4 Likewise, my brothers, you also have died to the law through the body of Christ, so that you may belong to another, to him who has been raised from the dead, in order that we may bear fruit for God. 5 For while we were living in the flesh, our sinful passions, aroused by the law, were at work in our members to bear fruit for death. 6 But now we are released from the law, having died to that which held us captive, so that we serve in the new way of the Spirit and not in the old way of the written code.
In much the same way as Paul argued from death to life and from one slave master to another—that we are no longer obligated to sin, to bear fruit unto unrighteousness and death but to bear fruit unto righteousness and eternal life—he argues here from covenantal ties.
God’s Law has declared marriage a sacred institution, a covenant between a single man and a single woman before the eyes of God that makes them as if they were one flesh. To break that sacred covenant by marrying another is to commit adultery, literally to “mix seed” (Exodus 20:14; Deuteronomy 5:18).
In much of the ancient Pagan world, adultery could only be committed by women. But God’s Law as delivered to the Jews made it clear that both the man and the woman were culpable for the act (Leviticus 20:10-21). Jesus again clarifies further in Matthew 5:27-31 what constitutes adultery.
Paul argues that in the same way that a woman is free to remarry after her first husband dies, so we have died to the Law (or it is dead to us) via our union with Christ’s death so that we can belong to him now through his resurrection. As a proverbial husband to us while we were alive in the flesh, the Law only aroused our sinful passions and they being aroused worked to bear unrighteous fruit in our members (physical bodies) which only led to death.
But now, being released from our former husband (the Law) because we died to that which held us captive (recall the slave analogy), we serve (God) in the new way of the Spirit (Acts 2:33 Cf. Ephesians 1:13) and not in the old way of the written code (Law).
To be clear, Paul’s analogy of the Law must be kept in its proper context. The Law is still the revelation of God’s holy character and is not nullified in that sense.
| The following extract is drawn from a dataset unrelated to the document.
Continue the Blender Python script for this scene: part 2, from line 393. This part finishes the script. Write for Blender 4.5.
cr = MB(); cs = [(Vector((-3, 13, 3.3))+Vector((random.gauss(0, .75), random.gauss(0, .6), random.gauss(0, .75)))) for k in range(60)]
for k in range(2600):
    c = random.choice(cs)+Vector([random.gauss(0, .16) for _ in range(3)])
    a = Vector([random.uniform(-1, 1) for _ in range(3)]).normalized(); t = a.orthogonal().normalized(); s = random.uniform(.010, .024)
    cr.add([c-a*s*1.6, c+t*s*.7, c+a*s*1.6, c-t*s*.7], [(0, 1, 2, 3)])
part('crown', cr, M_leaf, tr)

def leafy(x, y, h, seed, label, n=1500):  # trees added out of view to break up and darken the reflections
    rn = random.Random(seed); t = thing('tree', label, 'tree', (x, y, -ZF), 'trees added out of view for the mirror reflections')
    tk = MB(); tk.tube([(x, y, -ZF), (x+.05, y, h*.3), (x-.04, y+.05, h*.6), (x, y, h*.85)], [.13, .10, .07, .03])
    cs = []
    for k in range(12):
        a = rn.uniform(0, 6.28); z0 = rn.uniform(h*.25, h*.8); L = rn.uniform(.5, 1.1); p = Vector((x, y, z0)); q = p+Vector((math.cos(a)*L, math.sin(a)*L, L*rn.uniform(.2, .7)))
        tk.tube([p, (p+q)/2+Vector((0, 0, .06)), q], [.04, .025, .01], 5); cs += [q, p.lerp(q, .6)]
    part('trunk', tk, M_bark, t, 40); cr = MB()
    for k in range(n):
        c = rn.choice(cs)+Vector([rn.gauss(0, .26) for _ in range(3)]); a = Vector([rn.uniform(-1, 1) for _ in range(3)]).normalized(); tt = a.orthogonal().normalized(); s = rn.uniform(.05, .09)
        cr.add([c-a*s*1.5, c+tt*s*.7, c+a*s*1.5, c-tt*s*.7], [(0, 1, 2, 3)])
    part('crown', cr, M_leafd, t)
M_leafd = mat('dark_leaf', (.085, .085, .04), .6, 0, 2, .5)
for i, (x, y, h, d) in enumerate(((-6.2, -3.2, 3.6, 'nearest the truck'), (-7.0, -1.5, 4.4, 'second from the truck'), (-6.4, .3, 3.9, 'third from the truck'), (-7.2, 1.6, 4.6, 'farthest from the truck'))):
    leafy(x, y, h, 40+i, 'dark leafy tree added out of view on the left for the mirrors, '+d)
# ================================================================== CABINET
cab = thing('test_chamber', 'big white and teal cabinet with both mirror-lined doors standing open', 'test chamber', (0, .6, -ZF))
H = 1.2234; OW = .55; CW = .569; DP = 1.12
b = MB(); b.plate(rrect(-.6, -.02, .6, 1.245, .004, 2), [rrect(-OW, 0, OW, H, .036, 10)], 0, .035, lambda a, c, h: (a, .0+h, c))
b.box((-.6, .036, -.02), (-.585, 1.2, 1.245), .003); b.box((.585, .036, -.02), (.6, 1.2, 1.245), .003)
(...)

It is nullified, however, in that we are no longer under its dominion, to be motivated by its precepts, since it only did the opposite in our fallen natures (provoked us to break it).
Now we are motivated by the Spirit of God who opens our eyes of understanding and transforms our dispositions so that we are motivated to please God out of the sincerity of our new grace-filled hearts (Ezekiel 36:26-28).